In den Tracks “Wo Sind Meine Ostler“, “Der Osten Rollt“ und auch im Titeltrack, zeichnet Joe Rilla das Bild eines selbstbewussten, starken und erfolgreichen Ostberliners, quasi dem personifizierten "Stolz aller Ostler“. Im Gegensatz dazu stehen eher düstere und resignierende Titel wie “Ostberlin“. Hier nennt er den Bezirk, der ihn so sehr geprägt hat: "Niemandsland“, dazu klingt das melancholische Marlene Dietrich Sample "Berlin, Berlin hier lebt der Mensch gefährlich.“ Der dramatische Beat von Shuko und Rilla’s Text zu dem darauffolgenden Song “Das Leben Satt“, steigern diese negative Stimmung noch. Dieser Wechsel zwischen deprimierenden Ghettoerinnerungen und der hoffnungsvollen Vision "Raus aus dem Loch“ zu kommen, zieht sich durch das gesamte Album. Ausnahmen bilden z.B. "Denk An Mich“, was aber zum großen Teil an dem herausstechenden Goofiesmakerz-Beat und der gesungenen Hook von Shizoe liegt. Seine harte Seite zeigt Hagen Stoll, wie der Künstler eigentlich heißt, in "Junge Komm Klar“. Zwar weist er auch hier daraufhin hin, dass er ein Ostler ist, vorrangig geht es aber schlicht und ergreifend darum, dass ihn kein “Wichser abficken kann“. Dann beschreibt Joe Rilla auf seinem eigenen Beat, wie er seine letzten “24 Stunden“ verbringen würde. Das emotionalste Lied, in dem der Berliner beweist, dass er auch über andere Dinge, als seine ostdeutsche Herkunft rappen kann, ist “Vater und Sohn“. Hier verarbeitet er den Verlust seines Kindes.

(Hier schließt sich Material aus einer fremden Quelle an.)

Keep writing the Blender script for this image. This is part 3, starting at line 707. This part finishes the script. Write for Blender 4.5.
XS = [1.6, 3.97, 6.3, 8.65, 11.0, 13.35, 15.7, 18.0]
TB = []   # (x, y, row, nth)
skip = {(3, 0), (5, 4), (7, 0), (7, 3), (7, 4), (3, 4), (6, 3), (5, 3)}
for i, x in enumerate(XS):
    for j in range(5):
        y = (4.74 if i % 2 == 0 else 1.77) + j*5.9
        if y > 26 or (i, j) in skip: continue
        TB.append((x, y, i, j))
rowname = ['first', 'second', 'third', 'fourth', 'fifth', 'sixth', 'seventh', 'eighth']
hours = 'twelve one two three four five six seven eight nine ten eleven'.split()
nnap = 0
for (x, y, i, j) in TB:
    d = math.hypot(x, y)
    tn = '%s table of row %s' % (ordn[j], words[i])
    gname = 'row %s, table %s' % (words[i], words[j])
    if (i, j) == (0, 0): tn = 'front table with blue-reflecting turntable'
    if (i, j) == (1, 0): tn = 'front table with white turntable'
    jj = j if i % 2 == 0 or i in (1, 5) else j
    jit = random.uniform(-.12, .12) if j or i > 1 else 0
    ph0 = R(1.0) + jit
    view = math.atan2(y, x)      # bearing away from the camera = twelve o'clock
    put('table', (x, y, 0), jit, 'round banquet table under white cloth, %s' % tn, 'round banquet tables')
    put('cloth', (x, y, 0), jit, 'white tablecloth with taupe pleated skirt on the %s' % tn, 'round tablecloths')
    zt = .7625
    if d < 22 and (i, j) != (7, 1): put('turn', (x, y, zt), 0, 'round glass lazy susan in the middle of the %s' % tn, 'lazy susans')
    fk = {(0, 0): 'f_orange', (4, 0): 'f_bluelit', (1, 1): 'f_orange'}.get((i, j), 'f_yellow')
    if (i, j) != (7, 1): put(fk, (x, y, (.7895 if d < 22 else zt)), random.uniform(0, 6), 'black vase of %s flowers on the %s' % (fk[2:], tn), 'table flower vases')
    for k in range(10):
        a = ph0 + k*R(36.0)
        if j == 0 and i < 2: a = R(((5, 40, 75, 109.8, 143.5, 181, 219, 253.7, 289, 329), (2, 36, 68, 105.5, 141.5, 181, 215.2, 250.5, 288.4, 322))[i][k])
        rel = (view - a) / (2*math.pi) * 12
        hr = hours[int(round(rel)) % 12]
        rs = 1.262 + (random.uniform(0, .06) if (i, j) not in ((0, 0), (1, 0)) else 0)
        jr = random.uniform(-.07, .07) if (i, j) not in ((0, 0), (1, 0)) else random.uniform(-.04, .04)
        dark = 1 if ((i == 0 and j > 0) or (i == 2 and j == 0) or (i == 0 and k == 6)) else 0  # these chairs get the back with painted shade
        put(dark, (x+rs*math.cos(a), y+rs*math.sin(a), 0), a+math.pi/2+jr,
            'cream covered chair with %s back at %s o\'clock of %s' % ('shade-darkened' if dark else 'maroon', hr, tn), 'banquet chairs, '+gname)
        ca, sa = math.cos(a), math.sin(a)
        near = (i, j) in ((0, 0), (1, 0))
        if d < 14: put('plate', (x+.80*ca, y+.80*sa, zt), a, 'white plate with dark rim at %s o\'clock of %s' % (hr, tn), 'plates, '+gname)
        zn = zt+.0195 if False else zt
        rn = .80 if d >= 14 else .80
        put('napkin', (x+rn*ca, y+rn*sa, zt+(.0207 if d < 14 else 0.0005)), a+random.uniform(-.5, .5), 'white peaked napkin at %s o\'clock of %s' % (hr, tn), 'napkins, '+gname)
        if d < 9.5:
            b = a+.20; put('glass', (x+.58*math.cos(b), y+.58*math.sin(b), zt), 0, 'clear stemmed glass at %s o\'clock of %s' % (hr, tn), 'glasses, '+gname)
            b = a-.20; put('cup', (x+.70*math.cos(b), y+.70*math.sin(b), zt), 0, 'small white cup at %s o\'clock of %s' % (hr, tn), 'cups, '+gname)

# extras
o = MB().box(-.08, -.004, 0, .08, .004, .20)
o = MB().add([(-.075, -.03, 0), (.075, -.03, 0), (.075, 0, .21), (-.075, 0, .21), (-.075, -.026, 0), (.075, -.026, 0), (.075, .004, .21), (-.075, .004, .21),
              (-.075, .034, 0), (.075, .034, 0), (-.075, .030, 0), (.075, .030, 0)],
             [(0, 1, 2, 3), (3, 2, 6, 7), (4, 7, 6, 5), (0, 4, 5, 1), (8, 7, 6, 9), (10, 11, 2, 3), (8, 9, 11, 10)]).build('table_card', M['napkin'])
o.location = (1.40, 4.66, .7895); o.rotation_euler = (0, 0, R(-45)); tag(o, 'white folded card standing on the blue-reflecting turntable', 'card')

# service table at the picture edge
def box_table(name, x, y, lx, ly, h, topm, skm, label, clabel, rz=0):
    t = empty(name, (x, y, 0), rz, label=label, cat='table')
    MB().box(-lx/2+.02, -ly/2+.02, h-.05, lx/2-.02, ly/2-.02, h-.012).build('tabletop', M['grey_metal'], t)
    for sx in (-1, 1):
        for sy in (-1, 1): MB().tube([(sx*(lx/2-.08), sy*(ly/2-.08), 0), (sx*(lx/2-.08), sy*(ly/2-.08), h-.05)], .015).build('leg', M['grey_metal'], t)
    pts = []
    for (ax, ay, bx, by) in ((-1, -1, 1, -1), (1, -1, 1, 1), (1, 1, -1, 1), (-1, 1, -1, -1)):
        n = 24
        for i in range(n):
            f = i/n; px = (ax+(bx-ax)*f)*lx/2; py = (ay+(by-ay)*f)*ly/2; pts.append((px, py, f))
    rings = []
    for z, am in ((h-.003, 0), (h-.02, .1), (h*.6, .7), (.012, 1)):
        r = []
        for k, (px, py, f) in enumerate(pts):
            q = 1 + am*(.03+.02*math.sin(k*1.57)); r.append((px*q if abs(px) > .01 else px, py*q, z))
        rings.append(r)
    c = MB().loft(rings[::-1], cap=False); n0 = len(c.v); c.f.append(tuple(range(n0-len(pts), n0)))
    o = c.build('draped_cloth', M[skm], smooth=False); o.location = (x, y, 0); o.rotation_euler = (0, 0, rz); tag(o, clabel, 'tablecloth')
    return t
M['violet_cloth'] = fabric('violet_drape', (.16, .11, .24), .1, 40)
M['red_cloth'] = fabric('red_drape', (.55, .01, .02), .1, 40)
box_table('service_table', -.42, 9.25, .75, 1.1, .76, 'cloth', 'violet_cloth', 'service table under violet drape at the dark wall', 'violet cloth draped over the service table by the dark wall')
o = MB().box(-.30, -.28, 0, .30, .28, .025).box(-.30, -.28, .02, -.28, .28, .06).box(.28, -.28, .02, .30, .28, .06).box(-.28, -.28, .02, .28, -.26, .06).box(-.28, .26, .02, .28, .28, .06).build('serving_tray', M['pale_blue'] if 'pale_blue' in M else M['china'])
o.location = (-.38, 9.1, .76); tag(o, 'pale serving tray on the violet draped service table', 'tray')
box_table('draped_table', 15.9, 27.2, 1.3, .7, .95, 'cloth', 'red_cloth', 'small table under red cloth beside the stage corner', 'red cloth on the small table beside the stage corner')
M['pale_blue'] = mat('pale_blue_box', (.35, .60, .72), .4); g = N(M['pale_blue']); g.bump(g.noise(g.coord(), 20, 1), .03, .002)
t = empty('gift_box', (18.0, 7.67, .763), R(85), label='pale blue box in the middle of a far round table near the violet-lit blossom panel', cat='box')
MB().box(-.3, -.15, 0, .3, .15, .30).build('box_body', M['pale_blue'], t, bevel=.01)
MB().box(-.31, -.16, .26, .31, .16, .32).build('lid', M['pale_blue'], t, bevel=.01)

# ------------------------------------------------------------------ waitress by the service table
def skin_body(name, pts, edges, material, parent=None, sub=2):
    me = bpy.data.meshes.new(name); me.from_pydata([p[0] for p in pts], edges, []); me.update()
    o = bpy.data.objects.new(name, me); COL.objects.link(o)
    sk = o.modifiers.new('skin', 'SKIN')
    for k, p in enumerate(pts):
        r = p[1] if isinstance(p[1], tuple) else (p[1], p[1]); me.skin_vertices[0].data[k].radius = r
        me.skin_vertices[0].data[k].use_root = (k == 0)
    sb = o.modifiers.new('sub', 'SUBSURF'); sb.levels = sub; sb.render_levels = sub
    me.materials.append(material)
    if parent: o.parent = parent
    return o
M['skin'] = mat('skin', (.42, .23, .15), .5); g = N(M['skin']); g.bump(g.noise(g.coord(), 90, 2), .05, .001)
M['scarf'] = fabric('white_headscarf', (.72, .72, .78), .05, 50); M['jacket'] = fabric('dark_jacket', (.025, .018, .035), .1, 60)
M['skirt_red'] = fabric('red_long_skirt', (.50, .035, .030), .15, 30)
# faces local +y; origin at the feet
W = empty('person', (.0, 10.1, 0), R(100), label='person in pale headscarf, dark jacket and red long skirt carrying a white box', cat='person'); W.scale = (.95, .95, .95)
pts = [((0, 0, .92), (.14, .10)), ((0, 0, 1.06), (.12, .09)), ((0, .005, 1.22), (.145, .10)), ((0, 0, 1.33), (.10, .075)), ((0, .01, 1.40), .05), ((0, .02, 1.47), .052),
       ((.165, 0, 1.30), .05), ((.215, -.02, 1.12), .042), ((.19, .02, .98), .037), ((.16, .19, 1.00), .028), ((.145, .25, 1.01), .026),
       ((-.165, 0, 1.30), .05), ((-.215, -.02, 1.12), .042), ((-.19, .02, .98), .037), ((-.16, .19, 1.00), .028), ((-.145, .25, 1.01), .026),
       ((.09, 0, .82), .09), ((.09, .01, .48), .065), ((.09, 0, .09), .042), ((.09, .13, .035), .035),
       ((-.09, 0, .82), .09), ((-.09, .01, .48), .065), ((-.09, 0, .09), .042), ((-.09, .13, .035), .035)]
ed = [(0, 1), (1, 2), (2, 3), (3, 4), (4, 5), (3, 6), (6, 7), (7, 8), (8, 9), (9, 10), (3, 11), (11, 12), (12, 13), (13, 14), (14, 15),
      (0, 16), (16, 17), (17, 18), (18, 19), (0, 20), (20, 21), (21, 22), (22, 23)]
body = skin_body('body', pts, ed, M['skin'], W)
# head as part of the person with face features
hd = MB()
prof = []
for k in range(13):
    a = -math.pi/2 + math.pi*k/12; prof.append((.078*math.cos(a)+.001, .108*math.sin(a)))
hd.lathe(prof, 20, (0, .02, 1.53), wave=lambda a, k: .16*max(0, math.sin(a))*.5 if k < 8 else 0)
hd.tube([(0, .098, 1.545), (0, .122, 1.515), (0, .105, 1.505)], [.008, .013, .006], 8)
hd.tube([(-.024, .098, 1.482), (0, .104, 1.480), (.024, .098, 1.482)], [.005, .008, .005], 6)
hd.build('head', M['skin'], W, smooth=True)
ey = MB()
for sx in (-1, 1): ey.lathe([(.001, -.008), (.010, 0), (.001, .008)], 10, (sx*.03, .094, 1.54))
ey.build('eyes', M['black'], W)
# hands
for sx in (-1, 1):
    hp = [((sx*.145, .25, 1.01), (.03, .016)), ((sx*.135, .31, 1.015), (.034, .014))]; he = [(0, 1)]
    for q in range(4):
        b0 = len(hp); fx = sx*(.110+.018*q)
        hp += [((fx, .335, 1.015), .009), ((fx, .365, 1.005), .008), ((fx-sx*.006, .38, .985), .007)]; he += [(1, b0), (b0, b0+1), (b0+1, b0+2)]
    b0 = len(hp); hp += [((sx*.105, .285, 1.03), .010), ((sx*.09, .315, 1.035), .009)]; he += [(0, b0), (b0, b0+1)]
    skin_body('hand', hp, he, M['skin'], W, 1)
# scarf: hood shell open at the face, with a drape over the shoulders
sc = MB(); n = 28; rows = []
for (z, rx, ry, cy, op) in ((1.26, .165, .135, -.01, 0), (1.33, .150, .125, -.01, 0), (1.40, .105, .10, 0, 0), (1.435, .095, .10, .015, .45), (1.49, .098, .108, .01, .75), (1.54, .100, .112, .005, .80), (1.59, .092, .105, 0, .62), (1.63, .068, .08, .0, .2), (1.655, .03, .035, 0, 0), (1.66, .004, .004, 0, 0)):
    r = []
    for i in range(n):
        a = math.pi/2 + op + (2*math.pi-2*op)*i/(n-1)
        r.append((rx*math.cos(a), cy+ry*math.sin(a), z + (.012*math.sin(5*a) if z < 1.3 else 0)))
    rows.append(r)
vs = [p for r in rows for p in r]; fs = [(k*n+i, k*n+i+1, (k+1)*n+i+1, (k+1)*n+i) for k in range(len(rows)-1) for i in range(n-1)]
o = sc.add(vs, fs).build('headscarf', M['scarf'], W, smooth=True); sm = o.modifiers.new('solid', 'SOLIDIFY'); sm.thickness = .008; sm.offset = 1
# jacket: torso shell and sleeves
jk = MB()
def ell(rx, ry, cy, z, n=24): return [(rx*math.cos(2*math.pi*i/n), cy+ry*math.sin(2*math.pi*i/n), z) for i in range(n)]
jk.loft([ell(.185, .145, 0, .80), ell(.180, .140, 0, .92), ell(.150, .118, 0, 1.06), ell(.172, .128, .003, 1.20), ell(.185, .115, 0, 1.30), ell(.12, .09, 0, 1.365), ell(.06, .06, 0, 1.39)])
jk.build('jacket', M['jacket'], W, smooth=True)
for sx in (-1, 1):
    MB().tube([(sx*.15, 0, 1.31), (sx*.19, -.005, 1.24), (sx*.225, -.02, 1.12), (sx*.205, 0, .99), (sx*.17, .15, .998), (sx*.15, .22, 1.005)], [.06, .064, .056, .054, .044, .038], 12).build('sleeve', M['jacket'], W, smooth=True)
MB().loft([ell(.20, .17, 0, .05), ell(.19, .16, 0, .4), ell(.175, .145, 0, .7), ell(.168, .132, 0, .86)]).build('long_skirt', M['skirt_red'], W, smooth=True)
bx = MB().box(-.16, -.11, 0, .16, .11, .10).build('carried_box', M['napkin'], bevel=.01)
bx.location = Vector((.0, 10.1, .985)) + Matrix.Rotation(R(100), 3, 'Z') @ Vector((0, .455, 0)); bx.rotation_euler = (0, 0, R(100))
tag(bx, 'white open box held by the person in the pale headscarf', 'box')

Als Unterstützung hat sich der “Kollos“ noch bekannte Kollegen wie Dj Desue, für den Beat zu “Du Kennst Ein Dreck“, und Fler für “Was Ich Mach“ in die bzw. auf die Platte eingeladen. Das Leitbild des unbeugsamen Ostdeutschen, wird von Fler in gewohnter Manier noch mal eben auf gesamtdeutschen Stolz ausgeweitet. Zugegebener Maßen muss dann noch bemerkt werden, dass Songtitel wie “Du Kannst Es Schaffen“ und darin enthaltene Phrasen wie "Wenn ich am Boden liege stehe ich wieder auf" ziemlich abgedroschen wirken, aber das unglaubliche daran ist, dass man Joe Rilla jedes einzelne Wort glaubt. Und das gilt nicht nur für letzteres Beispiel, sondern für das gesamte Album. Denn so sehr diese extreme Ostfixierung für Außenstehende befremdlich wirken mag und sogar beinahe dazu einlädt, sich ironisch dazu äußern zu wollen, so sehr muss man aber auch anerkennen, dass hier jemand auf wirklich authentische Art und Weise, Einblick in seine Seele gewährt. Für den glatzköpfigen Bomberjackenträger ist seine Vergangenheit im Osten Berlins nun mal genauso bestimmend, wie für andere das atmen. Es ist nur fast schon etwas traurig, dass der eigentlich so sympathische Marzahner, sich selbst auf dieses eine Thema reduziert. Denn erinnert man sich an die alten Ostblokk-Zeiten und Tracks wie “Samba“ oder “Gold“ mit Pyranja, Sera Finale und Dra Q, dann wünscht man sich den auch mal lächelnden, auch mal unbefangen rappenden Joe Rilla zurück.
“Auferstanden Aus Ruinen“ ist dadurch insgesamt ein zu einseitiges Album, daran können auch starke Beats oder Tracks wie “Vater und Sohn“ nichts ändern. Man kann nur hoffen, dass Rilla für zukünftige Produktionen wieder mehr zu seiner alten Leichtigkeit zurück findet und es schafft, sich musikalisch von seinem ostalgischen “Meer aus Beton“ zu lösen.